Re: [PATCH v8] scripts: ftrace - move the sort-processing in ftrace_init
From: Heiko Carstens
Date: Fri Jan 21 2022 - 05:43:02 EST
On Fri, Jan 21, 2022 at 10:46:36AM +0100, Sven Schnelle wrote:
> Hi Yinan,
>
> Yinan Liu <yinan@xxxxxxxxxxxxxxxxx> writes:
>
> > When the kernel starts, the initialization of ftrace takes
> > up a portion of the time (approximately 6~8ms) to sort mcount
> > addresses. We can save this time by moving mcount-sorting to
> > compile time.
> >
> > Signed-off-by: Yinan Liu <yinan@xxxxxxxxxxxxxxxxx>
> > Reported-by: kernel test robot <lkp@xxxxxxxxx>
> > Reported-by: kernel test robot <oliver.sang@xxxxxxxxx>
> > ---
> > kernel/trace/ftrace.c | 11 +++-
> > scripts/Makefile | 6 +-
> > scripts/link-vmlinux.sh | 6 +-
> > scripts/sorttable.c | 2 +
> > scripts/sorttable.h | 120 +++++++++++++++++++++++++++++++++++++++-
> > 5 files changed, 137 insertions(+), 8 deletions(-)
>
> while i like the idea, this unfortunately breaks ftrace on s390. The
> reason for that is that the compiler generates relocation entries for
> all the addresses in __mcount_loc.

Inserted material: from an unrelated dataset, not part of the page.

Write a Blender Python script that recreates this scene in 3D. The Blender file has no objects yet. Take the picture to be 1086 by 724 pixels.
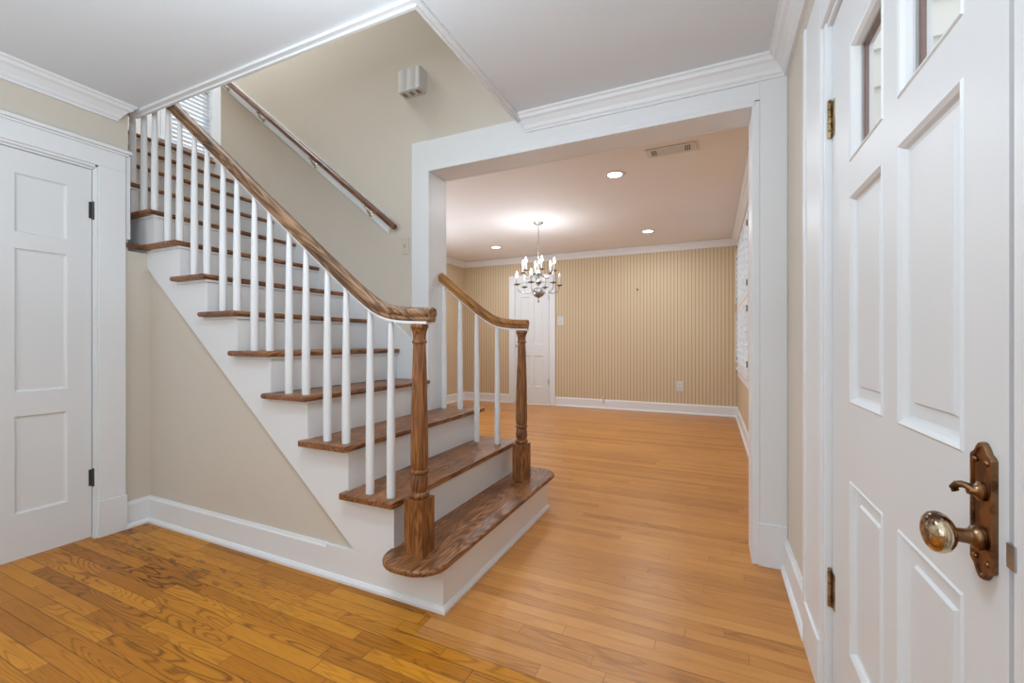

During boot, the s390 decompressor
> iterates through all the relocations and overwrites the nicely
> sorted list between __start_mcount_loc and __stop_mcount_loc with
> the unsorted list because the relocations entries are not adjusted.
>
> Of course we could just disable that option, but that would make us
> different compared to x86 which i don't like. Adding code to sort the
> relocation would of course also fix that, but i don't think it is a good
> idea to rely on the order of relocations.
>
> Any thoughts how a fix could look like, and whether that could also be a
> problem on other architectures?
Sven, thanks for figuring this out. Can you confirm that reverting
commit 72b3942a173c ("scripts: ftrace - move the sort-processing in
ftrace_init") fixes the problem?
This really should be addressed before rc1 is out, otherwise s390 is
broken if somebody enables ftrace.
Where "broken" translates to random crashes as soon as ftrace is
enabled, which again is nowadays quite common.